Hotel Breakers

Aerial view of Hotel Breakers with the rotunda at the center, 1985
Aerial view of Hotel Breakers with the rotunda at the center, 1985.

NPS Photo

Hotel Breakers

Sandusky, OH


Designated an NHL: February 27, 1987

Designation withdrawn: August 7, 2001


The Hotel Breakers was constructed in 1905 during the 'golden age' of resort hotels in the United States. Designed in a French country Chateau-style, the Breakers was oriented towards Lake Erie and featured a five-story rotunda with eight three-story wings. An additional wing was added in 1924; the Breakers then covered eight acres. Typical of resort hotels of its time, it also featured extensive landscaping with ornate flower gardens. Resort hotels of the time were often built near natural and scenic wonders, or in the case of the Breakers and similar establishments, linked to amusement and entertainment centers. These hotels were large, opulent, and offered a variety of activities under one roof.

The Hotel Breakers was conceived and built by George A. Boeckling, an Indiana entrepreneur who was one of the great amusement park and resort developers of the early twentieth century. Cedar Point had been a small resort as early as the 1860s, but after Boeckling purchased it in 1897, he turned it into a Midwest showplace. The architectural partners William Knox and John Elliott of Cleveland designed the large frame Hotel Breakers, which became one of the main attractions of the Cedar Point Amusement Park.

Breakers Towers addition, left, looms over one of the original wings of the Hotel Breakers to the right
The Breakers Towers addition, left, looms over one of the original wings of the Hotel Breakers to the right, 1999.

NPS Photo / Carol Ahlgren, National Historic Landmarks Program

Boeckling was an impresario who brought many stars of the New York Metropolitan Opera to sing at the Breakers while on their summer tours of Chicago.
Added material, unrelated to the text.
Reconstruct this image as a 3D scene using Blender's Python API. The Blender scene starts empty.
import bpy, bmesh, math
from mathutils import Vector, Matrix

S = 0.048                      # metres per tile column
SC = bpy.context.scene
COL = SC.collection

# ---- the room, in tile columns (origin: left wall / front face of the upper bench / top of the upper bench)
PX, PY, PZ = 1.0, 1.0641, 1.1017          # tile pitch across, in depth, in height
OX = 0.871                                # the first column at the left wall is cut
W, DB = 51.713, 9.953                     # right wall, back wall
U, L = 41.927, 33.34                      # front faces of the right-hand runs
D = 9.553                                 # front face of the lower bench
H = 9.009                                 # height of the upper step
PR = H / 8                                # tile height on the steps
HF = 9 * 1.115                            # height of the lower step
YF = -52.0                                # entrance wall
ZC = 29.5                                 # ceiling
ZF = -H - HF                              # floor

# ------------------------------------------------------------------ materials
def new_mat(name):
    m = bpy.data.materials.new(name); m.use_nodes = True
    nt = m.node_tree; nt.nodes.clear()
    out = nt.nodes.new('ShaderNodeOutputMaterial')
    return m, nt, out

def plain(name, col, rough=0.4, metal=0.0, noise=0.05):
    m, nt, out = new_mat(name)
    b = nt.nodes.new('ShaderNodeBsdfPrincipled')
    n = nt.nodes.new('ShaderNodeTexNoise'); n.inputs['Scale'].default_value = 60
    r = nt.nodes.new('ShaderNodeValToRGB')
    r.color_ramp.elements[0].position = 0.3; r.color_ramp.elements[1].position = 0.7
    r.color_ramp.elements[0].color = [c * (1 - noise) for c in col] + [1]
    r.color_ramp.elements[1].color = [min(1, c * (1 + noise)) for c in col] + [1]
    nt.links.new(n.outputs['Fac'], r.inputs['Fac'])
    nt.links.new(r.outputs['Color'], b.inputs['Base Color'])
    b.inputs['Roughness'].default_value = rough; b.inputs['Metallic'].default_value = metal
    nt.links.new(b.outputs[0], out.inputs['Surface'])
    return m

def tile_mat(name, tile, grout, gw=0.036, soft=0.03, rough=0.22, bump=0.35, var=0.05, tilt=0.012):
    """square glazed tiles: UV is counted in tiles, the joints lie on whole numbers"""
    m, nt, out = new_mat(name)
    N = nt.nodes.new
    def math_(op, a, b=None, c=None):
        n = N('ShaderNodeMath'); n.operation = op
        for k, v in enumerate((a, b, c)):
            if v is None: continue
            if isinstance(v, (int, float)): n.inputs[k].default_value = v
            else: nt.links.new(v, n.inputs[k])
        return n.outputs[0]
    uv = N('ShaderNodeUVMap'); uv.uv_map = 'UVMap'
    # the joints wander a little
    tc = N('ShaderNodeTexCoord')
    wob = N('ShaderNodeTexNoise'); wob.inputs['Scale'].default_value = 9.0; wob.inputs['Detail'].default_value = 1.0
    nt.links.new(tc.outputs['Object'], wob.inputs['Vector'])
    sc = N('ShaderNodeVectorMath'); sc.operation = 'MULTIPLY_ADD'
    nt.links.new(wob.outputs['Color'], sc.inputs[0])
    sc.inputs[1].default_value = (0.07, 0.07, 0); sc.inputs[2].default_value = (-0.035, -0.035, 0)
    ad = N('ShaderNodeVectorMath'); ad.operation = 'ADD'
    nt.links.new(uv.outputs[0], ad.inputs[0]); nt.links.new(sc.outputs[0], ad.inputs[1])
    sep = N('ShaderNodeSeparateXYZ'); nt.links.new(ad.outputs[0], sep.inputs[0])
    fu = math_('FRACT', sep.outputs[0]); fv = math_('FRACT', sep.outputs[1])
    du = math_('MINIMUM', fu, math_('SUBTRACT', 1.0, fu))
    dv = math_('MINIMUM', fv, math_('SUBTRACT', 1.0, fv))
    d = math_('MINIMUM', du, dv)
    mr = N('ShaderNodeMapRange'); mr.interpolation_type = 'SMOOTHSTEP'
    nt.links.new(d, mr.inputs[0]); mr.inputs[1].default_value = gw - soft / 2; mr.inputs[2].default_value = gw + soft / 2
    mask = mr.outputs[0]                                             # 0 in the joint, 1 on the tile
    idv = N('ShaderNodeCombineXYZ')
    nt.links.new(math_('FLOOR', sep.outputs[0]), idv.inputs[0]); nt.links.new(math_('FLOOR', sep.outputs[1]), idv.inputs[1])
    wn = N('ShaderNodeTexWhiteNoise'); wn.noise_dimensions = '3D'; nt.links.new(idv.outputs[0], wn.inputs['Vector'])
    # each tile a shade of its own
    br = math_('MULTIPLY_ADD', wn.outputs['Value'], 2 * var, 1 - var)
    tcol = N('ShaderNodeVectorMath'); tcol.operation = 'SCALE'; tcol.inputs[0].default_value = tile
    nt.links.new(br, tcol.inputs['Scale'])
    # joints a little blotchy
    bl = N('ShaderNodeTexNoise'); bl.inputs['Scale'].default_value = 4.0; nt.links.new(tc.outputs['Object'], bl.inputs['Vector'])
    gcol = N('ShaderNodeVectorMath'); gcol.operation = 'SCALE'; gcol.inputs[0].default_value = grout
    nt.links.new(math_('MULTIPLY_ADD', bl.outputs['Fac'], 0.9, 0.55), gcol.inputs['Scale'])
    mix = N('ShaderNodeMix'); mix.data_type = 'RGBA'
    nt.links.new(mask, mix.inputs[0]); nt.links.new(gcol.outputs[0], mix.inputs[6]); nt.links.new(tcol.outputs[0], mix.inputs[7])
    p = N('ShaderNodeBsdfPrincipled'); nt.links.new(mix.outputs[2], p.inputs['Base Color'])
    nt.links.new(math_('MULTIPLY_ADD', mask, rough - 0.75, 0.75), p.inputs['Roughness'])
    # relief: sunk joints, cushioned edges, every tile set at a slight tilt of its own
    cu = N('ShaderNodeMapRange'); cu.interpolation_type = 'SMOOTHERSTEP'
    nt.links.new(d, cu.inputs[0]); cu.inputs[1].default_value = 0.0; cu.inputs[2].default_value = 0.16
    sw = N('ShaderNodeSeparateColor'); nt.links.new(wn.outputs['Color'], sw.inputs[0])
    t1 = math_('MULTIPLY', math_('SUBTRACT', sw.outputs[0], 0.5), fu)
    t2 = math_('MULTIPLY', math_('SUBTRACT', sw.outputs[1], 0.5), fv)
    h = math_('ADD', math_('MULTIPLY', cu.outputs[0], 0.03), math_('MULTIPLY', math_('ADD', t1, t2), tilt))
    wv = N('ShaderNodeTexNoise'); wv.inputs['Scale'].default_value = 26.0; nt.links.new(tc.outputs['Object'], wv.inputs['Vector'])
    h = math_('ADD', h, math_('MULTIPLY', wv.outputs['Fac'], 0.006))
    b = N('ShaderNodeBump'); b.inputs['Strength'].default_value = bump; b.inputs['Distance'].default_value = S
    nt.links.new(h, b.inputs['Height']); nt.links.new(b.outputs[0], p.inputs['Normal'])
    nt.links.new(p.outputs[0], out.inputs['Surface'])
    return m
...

During the early and middle decades of the twentieth century, the Breakers was a top gathering place for many famous people, including John Philip Sousa, and six U.S. Presidents. The Breakers even entered literature, for another guest, the American writer Sherwood Anderson, used Cedar Point and its great hotel as a setting for some of his short stories. Boeckling died in 1931 and the financial and physical condition of the hotel declined dramatically during the next three decades. In 1960, in an attempt to emulate Disneyland, new park managers introduced new rides and restored old ones. The park's attendance increased in the 1960s and 1970s and the Hotel Breakers still operates as a major resort destination at the greatly expanded Cedar Point Amusement Park.

The Hotel Breakers was designated a National Historic Landmark on March 9, 1987. In recent years, significant alterations have been made to the hotel. Original wings have been demolished, windows have been replaced and faux balconies added. The exterior integrity has been further compromised by the application of synthetic stucco panels. Although the five-story rotunda of the hotel has retained its original interior woodwork, windows, and clapboard siding, it is almost completely overwhelmed by the scale and the massing of the other alterations. The spatial and visual relationship of the rotunda and the remaining original wings of the hotel was compromised by the 1998 addition of a ten-story building called Breakers Towers, in the midst of the hotel complex.

original rotunda and wings of Hotel Breakers, with five- and ten-story additions to the right
Original rotunda and wings of Hotel Breakers, with five- and ten-story additions to the right.

NPS Photo / Carol Ahlgren, National Historic Landmarks Program

The Landmark designation of Hotel Breakers was withdrawn on August 7, 2001, as the property no longer retained integrity of scale, massing, and materials. The fate of Hotel Breakers and its Landmark status illustrates an important point; designation of a property as a National Historic Landmark does not restrict the manner in which the property may be used or altered by a private owner.